Migrant Abuse MEPs Plan Qatar Trip after Damning Resolution

Amid ongoing criticism over the treatment of migrant workers in Qatar, the European Parliament has announced it will send a delegation to the 2022 World Cup host. On Thursday, MEPs issued a resolution condemning conditions for these workers in the Gulf state, though Doha called the resolution "premature."

Foreign construction workers wait for transport in Doha
DPA

Foreign construction workers wait for transport in Doha


The European Parliament is expected to send a delegation to Qatar next spring after passing an emergency resolution condemning the treatment of migrant workers in the Gulf state. The issue has come to a head as major construction work gathers pace ahead of the soccer World Cup in 2022, which the country will host.

In addition to the Qatari government, which has dismissed the resolution as "premature," MEPs are also looking to the world and European governing soccer bodies, FIFA and UEFA, for answers.

The center-right European People's Party (EPP) bloc, however, ensured that Thursday's resolution stopped short of calling for an end to the "kafala" system of sponsorship, whereby workers are tied to their employers and not allowed to leave the country without permission. This has led some, including footballer Zahir Belounis, to become stuck in Qatar.

"The European Parliament is concerned about the situation of the migrant workers in Qatar," the resolution said. "MEPs call on the Qatari authorities to stop detaining individuals for 'running away' from their employers."

It also noted that at least 500,000 more migrant workers are expected to go to Qatar as the World Cup preparation work accelerates, adding to the 1.7 million already there out of a combined-native-and-foreign population of just over 2 million.
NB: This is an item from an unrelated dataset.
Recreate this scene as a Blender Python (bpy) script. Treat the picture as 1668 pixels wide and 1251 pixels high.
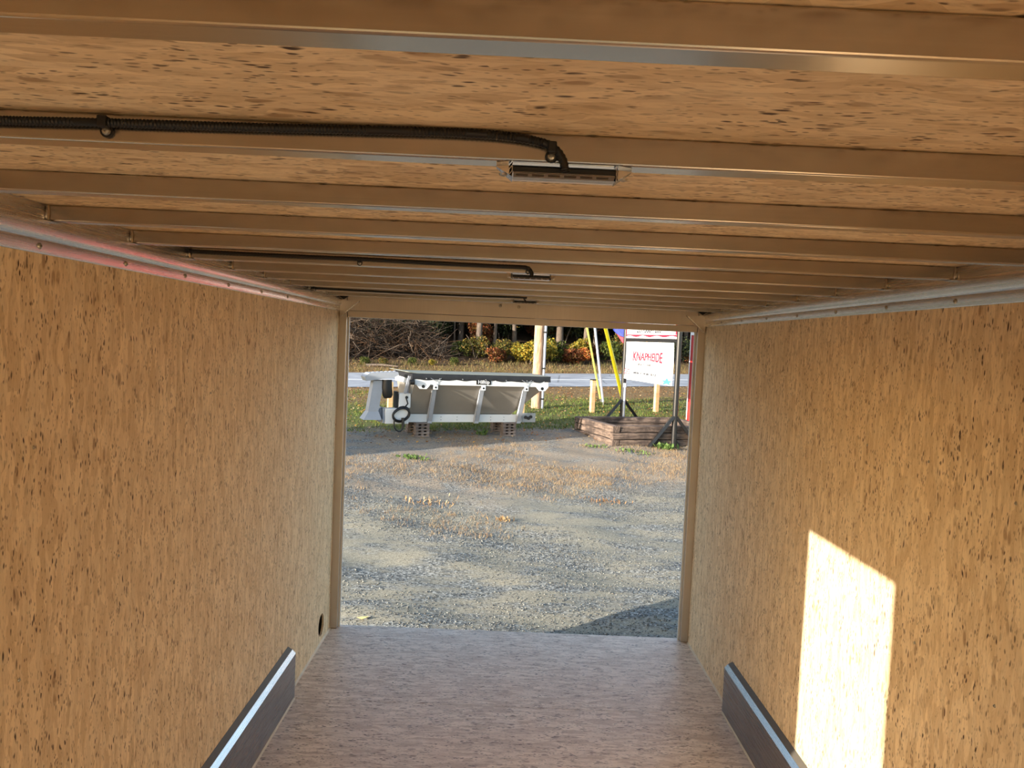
import bpy, bmesh, math, random
import numpy as np
from mathutils import Vector, Matrix, Euler

for o in list(bpy.data.objects):
    bpy.data.objects.remove(o)
scene = bpy.context.scene
COL = scene.collection
rnd = random.Random(7)
nr = np.random.default_rng(11)

# ------------------------------------------------------------------ camera
FPX = 1250.0
ROLL, PITCH, YAW = 0.04382, -0.05401, 0.00972
CAM = Vector((1.10221, 0.0, 1.96668))
W, D = 2.41, 5.10                      # inside width, distance to the rear opening
HR, ZB, ZC = 2.1277, 2.2057, 2.2441    # top of wall sheets, underside of beams, ceiling sheet
SP, D0 = 0.406, 0.622                  # beam spacing, first beam
YF = -3.00                             # front end of the trailer (left open, unseen behind the camera, to let daylight in)
_cy, _sy, _cp, _sp = math.cos(YAW), math.sin(YAW), math.cos(PITCH), math.sin(PITCH)
_f = Vector((_sy * _cp, _cy * _cp, _sp)); _r0 = Vector((_cy, -_sy, 0)); _u0 = _r0.cross(_f)
_r = math.cos(ROLL) * _r0 + math.sin(ROLL) * _u0
_u = -math.sin(ROLL) * _r0 + math.cos(ROLL) * _u0
cam_d = bpy.data.cameras.new('camera'); cam = bpy.data.objects.new('camera', cam_d); COL.objects.link(cam)
M4 = Matrix((( _r.x, _u.x, -_f.x, CAM.x), (_r.y, _u.y, -_f.y, CAM.y), (_r.z, _u.z, -_f.z, CAM.z), (0, 0, 0, 1)))
cam.matrix_world = M4
cam_d.sensor_width = 36; cam_d.lens = FPX / 1668 * 36; cam_d.clip_start = 0.02; cam_d.clip_end = 500
scene.camera = cam

def ray(px, py): return _r * ((px - 834) / FPX) + _u * ((625.5 - py) / FPX) + _f
def ony(px, py, y): d = ray(px, py); return CAM + d * (y / d.y)
def onx(px, py, x): d = ray(px, py); return CAM + d * ((x - CAM.x) / d.x)
def onz(px, py, z): d = ray(px, py); return CAM + d * ((z - CAM.z) / d.z)

# ------------------------------------------------------------------ light
SUN_EL = math.radians(12.8)
SUN_H = Vector((0.8, 0.6))             # where the sunlight travels, seen from above
world = bpy.data.worlds.new('world'); scene.world = world; world.use_nodes = True
nt = world.node_tree; nt.nodes.clear()
sky = nt.nodes.new('ShaderNodeTexSky'); sky.sky_type = 'NISHITA'; sky.sun_disc = False
sky.sun_elevation = SUN_EL; sky.sun_rotation = math.atan2(-SUN_H.x, -SUN_H.y)
sky.air_density = 1.0; sky.dust_density = 1.0; sky.ozone_density = 1.0
bg = nt.nodes.new('ShaderNodeBackground'); bg.inputs[1].default_value = 0.25
wo = nt.nodes.new('ShaderNodeOutputWorld')
nt.links.new(sky.outputs[0], bg.inputs[0]); nt.links.new(bg.outputs[0], wo.inputs[0])
sun_d = bpy.data.lights.new('sun', 'SUN'); sun_d.energy = 7.0; sun_d.color = (1.0, 0.92, 0.79); sun_d.angle = math.radians(0.55)
sun = bpy.data.objects.new('sun', sun_d); COL.objects.link(sun)
sdir = Vector((SUN_H.x * math.cos(SUN_EL), SUN_H.y * math.cos(SUN_EL), -math.sin(SUN_EL)))
sun.rotation_euler = sdir.to_track_quat('-Z', 'Y').to_euler(); sun.location = (-20, -15, 12)
vs = scene.view_settings
vs.view_transform = 'Standard'; vs.look = 'None'; vs.gamma = 1.0; vs.use_curve_mapping = False
vs.exposure = 0.98
scene.cycles.max_bounces = 10; scene.cycles.diffuse_bounces = 6; scene.cycles.glossy_bounces = 4

# ------------------------------------------------------------------ materials
def srgb(r, g, b):
    f = lambda c: (c / 255 / 12.92) if c / 255 <= 0.04045 else ((c / 255 + 0.055) / 1.055) ** 2.4
    return (f(r), f(g), f(b), 1)
class NT:
    def __init__(s, name):
        s.m = bpy.data.materials.new(name); s.m.use_nodes = True; s.t = s.m.node_tree
        s.b = s.t.nodes['Principled BSDF']
    def n(s, typ, **kw):
        nd = s.t.nodes.new(typ)
        for k, v in kw.items():
            if k.startswith('i_'):
                key = k[2:]; key = int(key) if key.isdigit() else key.replace('_', ' ')
                nd.inputs[key].default_value = v
            else: setattr(nd, k, v)
        return nd
    def l(s, a, b): s.t.links.new(a, b)
    def pos(s): return s.n('ShaderNodeNewGeometry').outputs['Position']
    def mapping(s, vec, scale=(1, 1, 1), rot=(0, 0, 0), loc=(0, 0, 0)):
        m = s.n('ShaderNodeMapping'); s.l(vec, m.inputs[0])
        m.inputs['Location'].default_value = loc; m.inputs['Rotation'].default_value = rot; m.inputs['Scale'].default_value = scale
        return m.outputs[0]
    def noise(s, vec, scale, detail=3, rough=.55):
        n = s.n('ShaderNodeTexNoise'); s.l(vec, n.inputs['Vector'])
        n.inputs['Scale'].default_value = scale; n.inputs['Detail'].default_value = detail; n.inputs['Roughness'].default_value = rough
        return n
    def voro(s, vec, scale=1, rand=1.0, feature='F1'):
        n = s.n('ShaderNodeTexVoronoi', feature=feature); s.l(vec, n.inputs['Vector'])
        n.inputs['Scale'].default_value = scale; n.inputs['Randomness'].default_value = rand
        return n
    def ramp(s, fac, stops, interp='LINEAR'):
        r = s.n('ShaderNodeValToRGB'); s.l(fac, r.inputs[0]); cr = r.color_ramp; cr.interpolation = interp
        while len(cr.elements) < len(stops): cr.elements.new(0.5)
        for e, (p, c) in zip(cr.elements, stops):
            e.position = p; e.color = c if hasattr(c, '__len__') else (c, c, c, 1)
        return r.outputs[0]
    def mix(s, fac, a, b, typ='MIX'):
        m = s.n('ShaderNodeMixRGB', blend_type=typ)
        for i, v in ((0, fac), (1, a), (2, b)):
            if hasattr(v, 'is_linked') or hasattr(v, 'links'): s.l(v, m.inputs[i])
            else: m.inputs[i].default_value = v
        return m.outputs[0]
    def math(s, op, a, b=0.0):
        m = s.n('ShaderNodeMath', operation=op)
        for i, v in ((0, a), (1, b)):
            if hasattr(v, 'links'): s.l(v, m.inputs[i])
            else: m.inputs[i].default_value = v
        return m.outputs[0]
    def bump(s, h, strength=.3, dist=.01):
        b = s.n('ShaderNodeBump'); b.inputs['Strength'].default_value = strength; b.inputs['Distance'].default_value = dist
        s.l(h, b.inputs['Height']); s.l(b.outputs[0], s.b.inputs['Normal'])
    def done(s, col=None, rough=.6, metal=0.0, spec=None):
        if col is not None:
            if hasattr(col, 'links'): s.l(col, s.b.inputs['Base Color'])
            else: s.b.inputs['Base Color'].default_value = col
        if hasattr(rough, 'links'): s.l(rough, s.b.inputs['Roughness'])
        else: s.b.inputs['Roughness'].default_value = rough
        s.b.inputs['Metallic'].default_value = metal
        if spec is not None: s.b.inputs['Specular IOR Level'].default_value = spec
        return s.m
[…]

The resolution additionally called on FIFA and the European companies involved in construction work to ensure that working conditions are "in line with international human rights standards."

Ready for Talks

The issue hit the headlines last month when Britain's Guardian newspaper reported that 70 Nepalese workers have died since the beginning of 2012 after working in allegedly slave-like conditions on Qatari construction sites.

Despite Doha's criticism of the resolution, a spokesman from the Qatari foreign ministry said that it is ready for talks with Brussels. Those discussions will address the possible delegation, according to Green Party politician Barbara Lochbihler, chair of the European Parliament's subcommittee on human rights, which is also planning a hearing on Qatar. Representatives from FIFA, UEFA and the International Labour Organization (ILO) are set to join the delegation.

"Qatar takes the allegations that have been made concerning the construction sector extremely seriously," the foreign ministry spokesman said, adding that accusations about working conditions have generally been exaggerated. The government in Qatar has appointed the Anglo-American law firm DLA Piper to conduct an independent investigation, which has reportedly been given top priority.

The resolution sends an important signal to Qatar and to the footballing bodies, Green MEP Lochbihler said, and "highlights the fundamental flaws of (the kafala) system".

Lochbihler also called for FIFA -- currently led by president Sep Blatter -- to use criteria when selecting future World Cup host nations that take into account the UN Declaration of Human Rights. Blatter had said earlier this week that the matter needed to be addressed urgently, and Lochbihler said she was pleased he had now publicly acknowledged the human rights problems.

"It is not too late for FIFA and UEFA to at last shoulder their responsibility," Lochbihler said. "Together with the active support of its European members, FIFA must send a clear message to Qatar to take immediate steps to address the human-rights situation of migrants."

There was much controversy when Qatar, a small, desert state, was selected to host the 2022 World Cup, including allegations of corruption. Likewise, there have been concerns about infrastructure, the treatment of visiting gay fans and the effect of the scorching summer heat on players and spectators.